Directions:
Give the number of lines that include the string "scene", nothing more.

((

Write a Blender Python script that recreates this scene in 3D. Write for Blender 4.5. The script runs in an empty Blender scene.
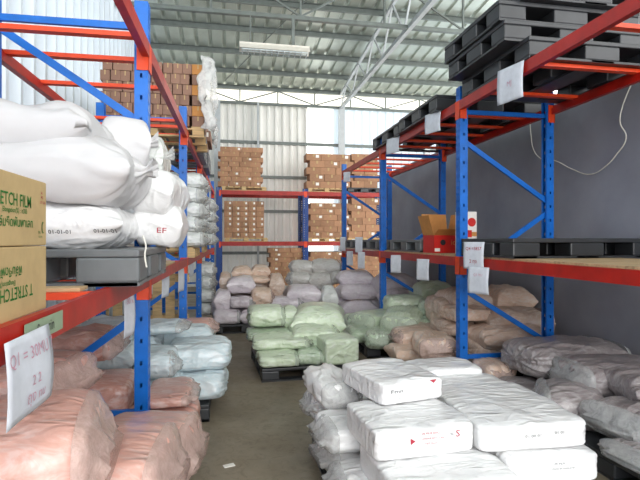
import bpy, bmesh, math, random
from mathutils import Vector, Matrix, noise
from mathutils.bvhtree import BVHTree
S = bpy.context.scene
C = S.collection
PI = math.pi
rnd = random.Random(7)

# ------------------------------------------------------------ materials
def newmat(name):
    m = bpy.data.materials.new(name); m.use_nodes = True
    nt = m.node_tree
    return m, nt, nt.nodes['Principled BSDF']
def L(nt, a, b): nt.links.new(a, b)
def coords(nt, scale=(1,1,1), src='Object'):
    tc = nt.nodes.new('ShaderNodeTexCoord'); mp = nt.nodes.new('ShaderNodeMapping')
    mp.inputs['Scale'].default_value = scale
    L(nt, tc.outputs[src], mp.inputs['Vector']); return mp.outputs['Vector']
def nz(nt, vec, scale, detail=4, rough=.55, dist=0, kind=None):
    n = nt.nodes.new('ShaderNodeTexNoise')
    if kind: n.noise_type = kind
    n.inputs['Scale'].default_value = scale
    n.inputs['Detail'].default_value = detail; n.inputs['Roughness'].default_value = rough
    n.inputs['Distortion'].default_value = dist
    L(nt, vec, n.inputs['Vector']); return n.outputs['Fac']
def ramp(nt, fac, stops):
    r = nt.nodes.new('ShaderNodeValToRGB')
    while len(r.color_ramp.elements) < len(stops): r.color_ramp.elements.new(.5)
    for e, (p, c) in zip(r.color_ramp.elements, stops):
        e.position = p; e.color = (*c, 1) if len(c) == 3 else c
    L(nt, fac, r.inputs['Fac']); return r.outputs['Color']
def bump(nt, h, strength, dist, bsdf, prev=None):
    b = nt.nodes.new('ShaderNodeBump'); b.inputs['Strength'].default_value = strength
    b.inputs['Distance'].default_value = dist
    L(nt, h, b.inputs['Height'])
    if prev: L(nt, prev, b.inputs['Normal'])
    L(nt, b.outputs['Normal'], bsdf.inputs['Normal']); return b.outputs['Normal']
def srgb(r, g, b):
    f = lambda c: (c/255/12.92) if c/255 <= .04045 else ((c/255+.055)/1.055)**2.4
    return (f(r), f(g), f(b))
def mul(c, k): return tuple(min(1, x*k) for x in c)

def paint(name, col, rough=.4, dirt=.25, metal=0, sc=6):
    m, nt, b = newmat(name); v = coords(nt)
    f = nz(nt, v, sc, 6)
    L(nt, ramp(nt, f, [(.3, mul(col, 1-dirt)), (.6, col), (.8, mul(col, 1.12))]), b.inputs['Base Color'])
    b.inputs['Roughness'].default_value = rough; b.inputs['Metallic'].default_value = metal
    bump(nt, nz(nt, v, 60), .08, .002, b)
    return m
def film_body(name, col, white=.35, rough=.33, k=1.0):
    """pastel contents inside a wrinkled thin plastic sack"""
    m, nt, b = newmat(name)
    v = coords(nt, (1, 1, 1)); v2 = coords(nt, (3.2, 11, 6))
    f = nz(nt, v2, 2.2, 5, .65, 1.6)
    white += .15; pale = tuple(c*(1-white) + .82*white for c in col)
    L(nt, ramp(nt, f, [(.30, mul(col, .86)), (.48, col), (.62, pale)]), b.inputs['Base Color'])
    b.inputs['Roughness'].default_value = rough
    b.inputs['Coat Weight'].default_value = .45; b.inputs['Coat Roughness'].default_value = .18
    h1 = nz(nt, v2, 1.3, 3, .5, 1.2, 'RIDGED_MULTIFRACTAL'); h2 = nz(nt, v, 6, 4, .6, 2.5, 'RIDGED_MULTIFRACTAL')
    n1 = bump(nt, h1, .8*k, .035, b); bump(nt, h2, .7*k, .014, b, n1)
    return m
def film_mat(name, col=(.8,.81,.8), alpha=.5):
    m, nt, b = newmat(name); v = coords(nt)
    f = nz(nt, v, 18, 4, .6, 1.5)
    L(nt, ramp(nt, f, [(.3, mul(col, .72)), (.6, col)]), b.inputs['Base Color'])
    b.inputs['Roughness'].default_value = .22; b.inputs['Alpha'].default_value = alpha
    b.inputs['Coat Weight'].default_value = .4
    bump(nt, nz(nt, v, 34, 4, .6, 2), .6, .012, b)
    return m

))

Output of the exercise:
2